Ori Nir, a spokesperson for Americans for Peace Now, said although Erekat has been "ostracized to a certain extent" by fellow Palestinians who have accused him of consorting with the enemy, "there are many people he knows who really want to be part of such dialogue sessions in the future."

The U.S. tour, which ran from April 27 through Tuesday, began in Los Angeles, and then stopped in Chicago, Washington and finally New York. One of the goals of the tour, said Epstein, was to convey the actual and potential impact of the youth seminars, which "you can't always measure for today and tomorrow." However, the participants are politically involved and may some day become leaders of their respective countries, she added. In the meantime, Epstein continued, the student negotiators have shown through their ability to analyze and surmount "deeper underlying obstacles to [resolving] the conflict," that hopes for Mideast peace are not based on "theoretical, virtual promises."

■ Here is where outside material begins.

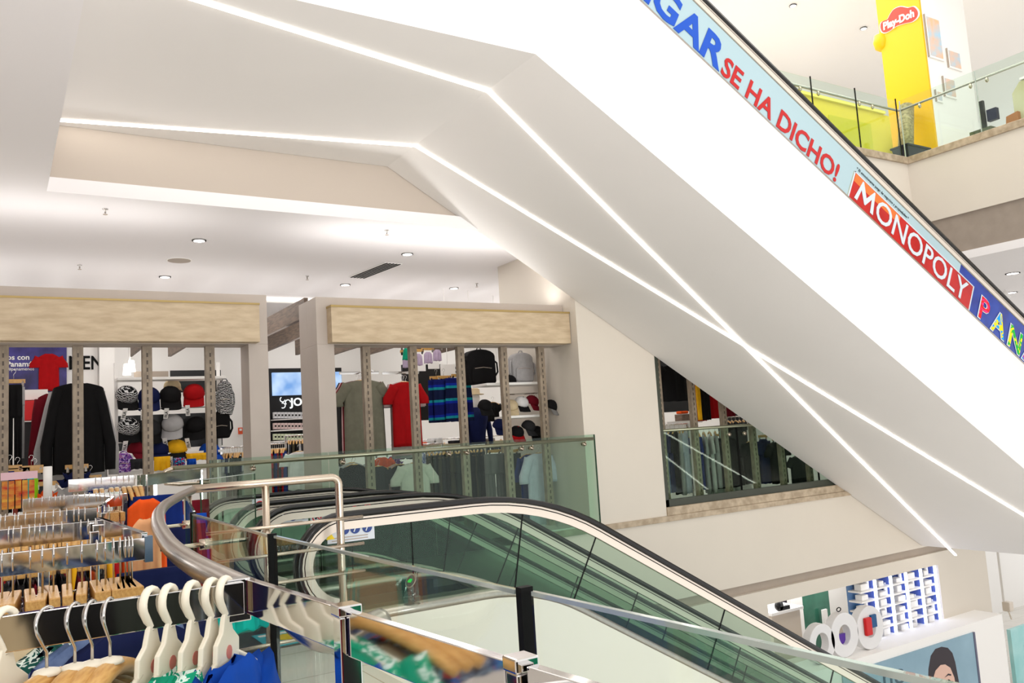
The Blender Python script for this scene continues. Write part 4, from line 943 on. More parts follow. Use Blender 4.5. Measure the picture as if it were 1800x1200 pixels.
# rows of clothes seen edge-on
def row(x0, x1, y0, y1, Y, n, ms, kind, desc, w=.42, T=.06, hk='h', rz=(60, 80), group=None, hs=True):
    z0 = at((x0+x1)/2, y0, Y=Y).z; L = px_h((x0+x1)/2, y0, y1, Y)
    rl = thing('garment_rail', 'chrome rail carrying the '+desc, 'rail', at((x0+x1)/2, y0, Y=Y))
    A, B = at(x0-3, y0, Y=Y), at(x1+3, y0, Y=Y); zr = z0+(.11 if hk == 'h' else .165)
    MB().tube([(A.x, Y, zr), (B.x, Y, zr)], .012, 8, up=(0, 0, 1)).build('tube', M['chrome'], rl, True)
    for q in (A, B): MB().box(q.x-.012, Y-.012, 0, q.x+.012, Y+.012, zr).build('leg', M['chrome'], rl)
    for i in range(n):
        px = x0+(x1-x0)*(i+.5)/n; x = at(px, y0, Y=Y).x; r = math.radians(random.uniform(*rz)); l = nth(i, n)
        if hs: hang(hk, (x, Y, zr+.012), r, 'hanger over the '+desc+', '+l, 'hangers of the '+desc)
        cloth(kind, ms[i % len(ms)], (x, Y, z0), r, cname_(ms[i % len(ms)])+' piece, '+l+' of the '+desc, desc, w, L*random.uniform(.93, 1.02), T, i)
row(392, 434, 800, 880, 11.6, 9, ['f_lgrey', 'f_navy', 'f_dgreen', 'f_lgrey', 'f_dgreen', 'f_char', 'f_dgreen'], 'tee', 'green and grey shirts beside the left pillar')
row(474, 502, 792, 880, 13, 8, ['f_red', 'f_black', 'f_dkblue', 'f_maroon', 'f_char'], 'tee', 'red and blue shirts behind the entrance gap')
row(505, 548, 776, 850, 14, 9, ['f_lgrey', 'f_char', 'f_khaki', 'f_black'], 'tee', 'grey shirts deep in the entrance gap')
facing('tee', 'f_white', 496, 792, 556, 860, 11.8, 'white t-shirt on a wooden hanger in the entrance gap', True, .12)
# --- screen and black sign
js = thing('brand_display', 'black wall display with screen, white logo letters and boxed goods', 'display wall', at(510, 720, Y=16.5))
board('back_panel', BLK, 471, 646, 600, 893, 16.52, .1, js)
sc = board('screen', emis('screen_glow', (150, 190, 240), 1.0), 480, 653, 600, 695, 16.45, .06, js)
sm = sc.data.materials[0]; nt = sm.node_tree; e_ = [n for n in nt.nodes if n.type == 'EMISSION'][0]; tc = nt.nodes.new('ShaderNodeTexCoord'); nz = nt.nodes.new('ShaderNodeTexNoise'); nz.inputs['Scale'].default_value = 3; rp = nt.nodes.new('ShaderNodeValToRGB')
nt.links.new(tc.outputs['Object'], nz.inputs[0]); nt.links.new(nz.outputs[0], rp.inputs[0]); nt.links.new(rp.outputs[0], e_.inputs[0])
rp.color_ramp.elements[0].color = (*lin((120, 165, 225)), 1); rp.color_ramp.elements[0].position = .35; rp.color_ramp.elements[1].color = (*lin((195, 220, 250)), 1); rp.color_ramp.elements[1].position = .65
text('white_letters', 'JOCKEY', emis('logo_glow', (240, 245, 245), 1.3), at(511, 713, Y=16.48), EXX, EZZ, .22, js, .01, .02)
lg = MB(); q = at(500, 707, Y=16.47)
for i in range(3):
    a0 = i*2.1; lg.tube([(q.x+.07*math.cos(a0)+.05*math.cos(a0+t_*.5), q.y, q.z+.07*math.sin(a0)+.05*math.sin(a0+t_*.5)) for t_ in range(9)], .009, 6)
lg.build('white_swirl_logo', bpy.data.materials['logo_glow'], js)
for r_, y in enumerate((722, 741, 760)):
    sh = board('shelf', 'white', 481, y+13, 560, y+15, 16.3, .2, js)
    for k in range(9):
        board('boxed_goods', mat('goods_%d' % r_, [(225, 225, 228), (226, 200, 196), (214, 222, 190)][r_], .5) if k == 0 else bpy.data.materials['goods_%d' % r_], 482+k*6, y+2, 487+k*6, y+13, 16.32, .1, sh)
        board('dark_label', BLK, 483+k*6, y+6, 486+k*6, y+9, 16.315, .004, sh)
# --- right window shirts
G = 't-shirts in the right shop window'
for i, (x0, x1, m, nm) in enumerate([(582, 668, 'f_black', 'black'), (584, 672, 'f_pink', 'pale pink'), (586, 676, 'f_maroon', 'dark red'), (588, 680, 'f_olive', 'olive grey')]):
    facing('tee', m, x0, 668-i*.3, x1+8, 790+i*4, 11.3-i*.12, nm+' t-shirt in the left bunch of the right window, '+['rearmost', 'second from the back', 'third from the back', 'foremost'][i], True, .12, i, G, -4, hang_lab='wooden hanger of the left bunch in the right window, '+['rearmost', 'second from the back', 'third from the back', 'foremost'][i])
for i, (x0, x1, y1, m, nm) in enumerate([(672, 742, 805, 'f_lgrey', 'light grey'), (673, 744, 800, 'f_pink', 'pinkish white'), (675, 750, 784, 'f_red', 'plain red')]):
    facing('tee', m, x0, 670, x1, y1, 11.1-i*.12, nm+' t-shirt in the middle bunch of the right window, '+['rearmost', 'second', 'foremost'][i], True, .12, i+1, G, 4, hang_lab='wooden hanger of the middle bunch in the right window, '+['rearmost', 'second', 'foremost'][i])
# face-out arms with white hooks
for (x, y), l in (((632, 655), 'chrome display arm above the olive t-shirt'), ((705, 655), 'chrome display arm above the red t-shirt')):
    q = at(x, y, Y=11.4); t = thing('garment_bracket', l, 'display arm', q)
    MB().tube([q, q+Vector((0, -.5, -.02))], .010, 8, up=(0, 0, 1)).build('arm', M['chrome'], t)
    MB().box(q.x-.3, q.y, q.z-.02, q.x+.3, q.y+.03, q.z+.02).build('crossbar', M['chrome'], t)
facing('skirt', 'f_teal', 706, 612, 730, 632, 11.6, 'small teal kids garment hanging at the top of the right window', False, .1)
for i, (x0, x1, y0, y1) in enumerate([(704, 726, 622, 646), (722, 745, 620, 642), (742, 762, 617, 638), (758, 778, 613, 634)]):
    facing('tank', 'f_lilac', x0, y0, x1, y1, 11.9, 'pale lilac kids top, '+nth(i, 4)+', hanging high in the right window', False, .06, i, 'lilac kids tops hanging high')
lt = thing('light_panel', 'white display light bar behind the lilac kids tops', 'light', at(760, 652, Y=12.4))
for x0, x1, y0, y1 in ((732, 748, 638, 652), (754, 772, 636, 648), (776, 800, 640, 660)): board('white_card', M['white'], x0, y0, x1, y1, 12.4, .03, lt)
board('dark_backboard', BLK, 712, 640, 775, 740, 12.9, .06, lt)
bz = thing('brand_sign', 'navy sign board with white letters high in the right window', 'sign', at(810, 660, Y=13.2))
board('board', NAVY, 770, 644, 832, 668, 13.2, .05, bz); text('white_letters', 'IZOD', M['white'], at(792, 664, Y=13.18), EXX, EZZ, .22, bz, .004, .02)
ar = thing('brand_sign', 'pale sign with thin black letters between the backpacks', 'sign', at(895, 655, Y=13.6)); board('board', M['white'], 870, 640, 960, 668, 13.6, .04, ar); text('thin_black_letters', 'ARROW', BLK, at(886, 659, Y=13.58), EXX, EZZ, .12, ar, .003, 0, sx=2.0)
for i, (x0, x1, y0, y1) in enumerate([(752, 782, 668, 742), (760, 800, 667, 738), (782, 828, 664, 740)]):
    facing('shorts' if i != 1 else 'towel', 'p_stripe', x0, y0, x1, y1, 11.3-i*.1, ['narrow blue plaid shorts at the left of the striped bunch', 'blue and teal plaid cloth in the middle of the striped bunch', 'large blue and teal striped shorts in the right window'][i], False, .1, i)
backpack(825, 612, 874, 675, 10.6, 'f_black', 'large black backpack on the top shelf of the right window')
backpack(904, 618, 940, 672, 10.25, 'f_lgrey', 'light grey backpack on the top shelf of the right window')
cap(896, 672, 10.2, .10, 'f_black', 'f_black', 'black cap lying left of the grey backpack', 0, 0, False)
sh = thing('display_shelves', 'white shelves holding backpacks and caps in the right window', 'shelf unit', at(900, 700, Y=11))
for x0, x1, y in ((845, 962, 676), (885, 966, 733)):
    a, b = at(x0, y+3, Y=10.15), at(x1, y-1, Y=10.15); MB().box(a.x, 9.98, a.z, min(b.x, 6.8), 10.4, a.z+.035).build('shelf', M['white'], sh, bevel=.004)
MB().box(6.70, 9.96, .0, 6.75, 10.02, 2.6).build('upright', M['taupe'], sh)
a, b = at(880, 694, Y=10.1), at(955, 690, Y=10.1); MB().tube([a, b], .010, 8, up=(0, 0, 1)).build('cap_rail', M['chrome'], sh)
for i, (x, y, m, mb, l) in enumerate([(852, 716, 'f_black', 'f_black', 'black cap under the large black backpack'), (898, 716, 'f_beige', 'f_beige', 'beige cap in the upper cap row of the right window'), (916, 710, 'f_white', 'f_black', 'white cap with black brim in the upper cap row'), (934, 708, 'f_maroon', 'f_maroon', 'dark red cap in the upper cap row'),
       (968, 716, 'f_black', 'f_grey', 'black cap with grey brim at the far right of the window'), (908, 762, 'f_black', 'f_red', 'black cap with red brim in the lower cap row'), (928, 752, 'f_char', 'f_char', 'charcoal cap behind the red brimmed one'), (943, 762, 'f_black', 'f_black', 'black cap at the right of the lower row'), (878, 750, 'f_navy', 'f_navy', 'dark navy cap left of the red brimmed one')]):
    cap(x, y, 10.12 if x < 960 else 9.9, .105, m, mb, l, [0, -20, 10, 30, 35, 0, 20, -10, 0][i], 30, False)
for o_, y_ in ((bz, 13.22), (ar, 13.62)):
    for dx_ in (-.25, .25):
        q = Vector(o_['_org'])+Vector((dx_, 0, 0)); MB().tube([(q.x, y_, q.z+.1), (q.x, y_, 3.95)], .006, 6).build('hanging_rod', M['white'], o_)
# mannequin
mq = at(838, 752, Y=12.4); t = thing('mannequin', 'white mannequin with a straw hat and dark jacket', 'mannequin', (mq.x, 12.4, 0))
k = at(838, 700, Y=12.4).z
MB().lathe((mq.x, 12.4, k-.13), [(.05, -.05), (.055, 0), (.08, .06), (.085, .13), (.07, .20), (.03, .23)], 14).build('head', M['white'], t, True)
MB().lathe((mq.x, 12.4, k+.06), [(.16, 0), (.155, .012), (.09, .02), (.085, .09), (.05, .115)], 18).build('straw_hat', M['f_beige'], t, True)
MB().lathe((mq.x, 12.4, k-.75), [(.14, 0), (.15, .15), (.19, .38), (.20, .48), (.10, .56), (.05, .60)], 14).build('jacket', M['f_navy'], t, True)
for s in (-1, 1): MB().tube([(mq.x+s*.19, 12.4, k-.27), (mq.x+s*.24, 12.38, k-.55), (mq.x+s*.2, 12.28, k-.8)], [.055, .05, .035], 10).build('sleeve', M['f_navy'], t, True)
for s in (-1, 1): MB().tube([(mq.x+s*.08, 12.4, k-.74), (mq.x+s*.09, 12.4, .4), (mq.x+s*.09, 12.4, .02)], [.09, .07, .05], 10).build('trouser_leg', M['f_char'], t, True)
facing('tee', 'f_black', 852, 706, 880, 740, 12.0, 'black polo hanging right of the mannequin', True, .12)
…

The Washington leg of the tour included a reception a week ago Thursday at the APN local office in the District, a briefing Friday morning at the Carnegie Endowment for International Peace, also in the District, and a presentation that afternoon at an American University class on conflict resolution.

About 25 students attended the class, during which Epstein and Erekat discussed the youth seminars, noting that there is a waiting list of students who are eager to participate. They then answered questions.

Attendee Dan Rosa, a Jewish freshman at A.U., described the duo as "smart, determined individuals who are convinced that peace can happen if the populations get behind the governments and push for peace." He said he is now "a bit more optimistic" about the Israeli-Palestinian situation than he had been before he sat in on Friday's session.